El videojuego Inside entra en el giro más distópico casi llegado su final, en una escena en que el sentido del juego se invierte: el camino, la huida de nuestro personaje acaba frente a una vitrina, mientras observa algo que parece una enorme amalgama de piel y extremidades. Aquellos que nos perseguían ahora nos ignoran, y dispuestos a observar de cerca a la criatura, descubrimos un pasaje a su incubadora, donde acabamos siendo absorbidos por ella. Los últimos minutos de juego manejaremos a ese ser que parece la evidencia de todo aquello por lo que hemos pasado: la lucha por escapar, la huida y las persecuciones de un individuo que no quiere ser atrapado por un sistema que atisbamos opresor no pueden acabar (esperemos solo en este espacio ficcional) sino en la inclusión propia en el sistema, un final aterrador para un videojuego desestabilizador.

Nuestro personaje desaparece para formar parte de esta masa de cartílagos y huesos. ¿Era ese su destino desde el principio?

Y es en este punto donde encontré una imagen (tan bien elaborada que parece subconsciente) muy similar al personaje más grotesco del álbum de Pink Floyd: el profesor. En The Wall, el profesor representa un sistema opresor (con toda la intención de crear un discurso político sobre la educación) que acalla a los niños en su individualidad: en el videoclip de ‘Another Brick in The Wall’ (1979) el profesor humilla a un alumno haciéndole leer su poema en la clase y mofándose de su creatividad. No es extraña entonces la imagen de los niños marchando hacia una trituradora de carne, convirtiéndose en un producto homogéneo que marcha en pos de la productividad más negadora del sistema.

Genial y terrorífico arte de The Wall por Gerald Scarfe que representa al profesor ‘homogeneizando’ a sus alumnos.

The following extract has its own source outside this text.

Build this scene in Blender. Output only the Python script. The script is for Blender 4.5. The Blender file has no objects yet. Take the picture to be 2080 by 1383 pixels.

En ambas obras culturales, el sistema engulle a los individuos, y los atrapa en un corset de carnes, un embutido de dependencia de otros miembros también ingeridos. En Inside, esta carne hará estragos con el sistema que la ha hecho nacer, ya que los últimos minutos de juego están destinados a la rebelión y la fuga, una vez más, hacia un lugar que, al menos en apariencia, desconocemos. Si parece que el imaginario de Scarfe y The Wall no es tan optimista (no sabemos si esa carne está viva, o si siquiera se puede sentir así tras haber sido privada de su individualidad), debemos fijarnos en un detalle de Inside: hay un momento, cuando controlamos a esta amalgama de extremidades, en que caemos en una suerte de diorama que representa un paisaje. Y ese paisaje es, justamente, donde la carne (y el niño que eras) acaba su viaje, apuntando a que el sistema ya barajó tus opciones y predijo qué pasaría.

La imagen de la carne representa, pues, una metáfora de la pérdida de la movilidad, del libre albedrío, de las posibilidades de un cuerpo propio. No es de extrañar, entonces, que otras ficciones distópicas relacionadas con una infección vírica (me viene a la cabeza una, particularmente reciente, en la que un ser parecido al de Inside nos persigue) presenten, en primer lugar, el terror de enfrentarse a humanos que han perdido sus libertades (o zombis) y, en segundo lugar, y con mayor preeminencia, el terror de convertirse en uno de ellos. Y es que, al fin y al cabo, qué es la carne sin cuerpo sino una ilusión, un truco despojado de su origen para poder ser ingerido.